CNEには、法律上30日以内に結果を確定させる猶予があるとされる。だが、その時間的余裕は、物価高や治安悪化に直面する庶民にとって「政治家だけの余白」とも映る。欧州連合や米州機構の選挙監視団は、公式結果を待つ冷静さと手続きの尊重を呼びかけているが、日々の生活に直結する政権交代の行方が見えないこと自体が、社会の不安定さを増幅させている。
トランプ介入疑惑と制度のほころび
今回の混乱を象徴するのが、外国からの影響をめぐる疑念だ。ガーディアンなどの報道では、トランプ米大統領が保守系のアスフラ候補を公然と後押しし、自らの支持候補が敗れればホンジュラスへの支援を見直すと示唆したとされる。さらに、薬物取引を巡り米国で有罪判決を受けた元大統領フアン・オルランド・エルナンデス氏への恩赦も、選挙直前に行われたことで「特定陣営に有利な政治的メッセージ」と受け止められている。

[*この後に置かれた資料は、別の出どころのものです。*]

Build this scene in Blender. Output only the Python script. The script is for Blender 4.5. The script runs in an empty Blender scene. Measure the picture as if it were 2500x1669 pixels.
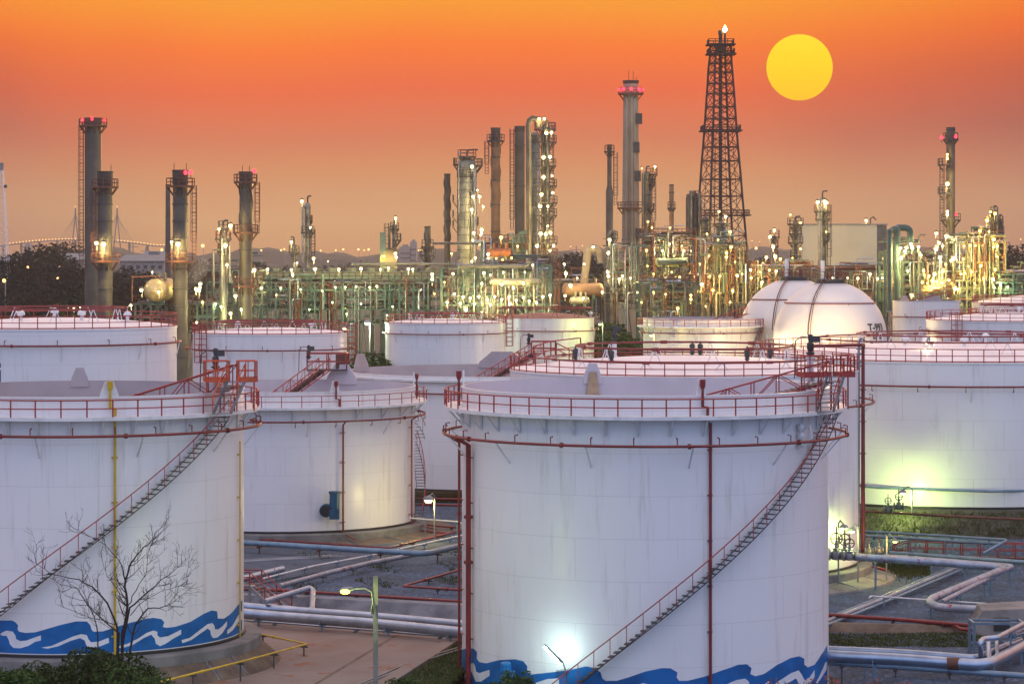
import bpy, bmesh, math, random
from math import sin, cos, pi, radians, sqrt, atan2, asin
from mathutils import Vector, geometry
random.seed(7)
SC = bpy.context.scene
COL = SC.collection

# ------------------------------------------------------------------ camera, sky, sun, exposure
F, CZ, Y0 = 6500.0, 24.5, 610.0          # focal length in photo pixels, eye height, horizon row
cd = bpy.data.cameras.new('camera')
cam = bpy.data.objects.new('camera', cd); COL.objects.link(cam)
cam.location = (0, 0, CZ); cam.rotation_euler = (radians(90), 0, 0)
cd.sensor_width = 36; cd.lens = F/2500*36; cd.shift_y = -(834.5-Y0)/2500
cd.clip_start = 1; cd.clip_end = 40000
SC.camera = cam
SC.view_settings.view_transform = 'Standard'; SC.view_settings.look = 'None'
SC.view_settings.exposure = 0.0; SC.view_settings.gamma = 1
SC.render.engine = 'CYCLES'
SC.cycles.use_denoising = True
SC.cycles.max_bounces = 5; SC.cycles.diffuse_bounces = 3; SC.cycles.glossy_bounces = 2
SC.cycles.volume_bounces = 0; SC.cycles.transparent_max_bounces = 6
SC.cycles.sample_clamp_indirect = 4

def lin(r, g, b):
    f = lambda c: (c/255/12.92 if c/255 <= .04045 else ((c/255+.055)/1.055)**2.4)
    return (f(r), f(g), f(b), 1)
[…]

一方で、制度そのものの脆さも露呈した。Reutersは、開票情報を送信する「TREP」と呼ばれるシステムで技術的障害やパスワードの不正侵入疑惑が指摘されていると伝える。人権団体ヒューマン・ライツ・ウォッチは選挙前から、検察による選挙当局者への捜査や政治的圧力が続いていたと警鐘を鳴らしており、公正さを担保すべき機関への信頼はもともと揺らいでいた。
カストロ大統領は、こうした外部からの圧力と制度上の問題が重なった結果として「選挙クーデター」が進行していると主張し、国連や欧州連合、米州機構などに問題提起すると表明した。これに対し、野党側には票の全面再集計を求める声から、選挙そのものの無効化を訴える意見まで、対応を巡って温度差がある。たとえ最終的に誰が勝者と宣言されても、今回の経験は制度改革や監視体制の強化なしには市民の信頼は戻らない、という見方が現地メディアや国際監視団の間で広がりつつある。